Monday, November 1, 2010

Leesons From Down Under

This reading was about an African Amereican woman, Bessie House-Soremekun, growing up in Lanett, Alabama and learning different forms of literacy after the Civil rights Movement. She starts off talking about literacy being impacted by written and unwritten rules of behavior from behavior in Southern Society. Then she starts talking about the Civil Rights Movement and the events that took place were only the beginning of possibilities that were on their way to come. For example, the Civil Rights Act of 1964 and the Voting Rights Act of 1965 which later led to Affirmative Action which resulted in the opportunity for minorities, women and disabled to work. 
Also, since her childhood part of her literacy was interwoven with religion being that she grew up in the Methodist Church.
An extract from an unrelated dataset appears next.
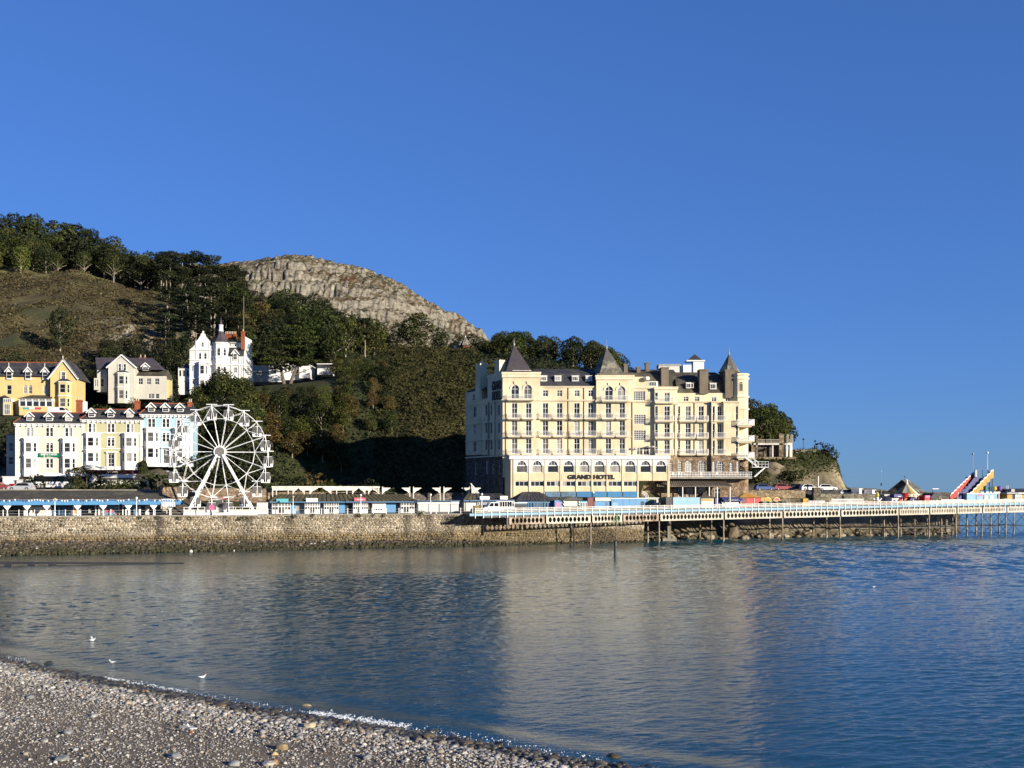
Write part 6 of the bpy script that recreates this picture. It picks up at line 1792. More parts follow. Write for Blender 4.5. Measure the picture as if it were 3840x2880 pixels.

She grew up learning how to read and understand the Bible and helped her understand issues regarding morality and what a morally constituted life should be growing up in the 1960s and 1970s. She was also ahead of her class but because of her mother's refusal to let her skip a grade she remained with the kids in her age group, because her mother believed "a child's intellectual and emotional development would proceed at an appropriate pace."
Ms. Bessie then goes on to talk about Formal and informal literacy which is "the various types of knowledge and knowing that is acquired through formal educational modes and activities." This section of the reading talks about integrating the schools and how black education was very much inferior to that of white. Blacks were ignored and were not considered worthy of inclusion. This had a negative impact on the attitude and self esteem of African American people. All they had to really call their own were the stories that were passed on from generation to generation.
Last but not least, Bessie talked about the Race Rules. This instituted the seperate but equal or Jim Crow Laws. Blacks had seperate restrooms and were not able to dine in public places. Also, whites did not have respect for blacks in the community. Whites insisted blacks call address them by Mr. or Mrs. but no matter the age of the black person, the whites addressed them by their first name. Even experiencing these events Bessie never gave up she still went on a quest to find her literacy.


Bessie House-Soremekun

None of this is new to me but it still triggers some feelings and empathy for those African Americans in that time period. Also, my empathy goes out to those going through such discrimation and hatred today because I know such behaviors still exist today. I know that in order to go through events such as the Civil Rights movement and slavery you have to be a strong person and because we as African Americans have lived through it and is still able to come out and tell our just stories shows how powerful we truly are. We are not as illiterate and inferior as we were made out to be.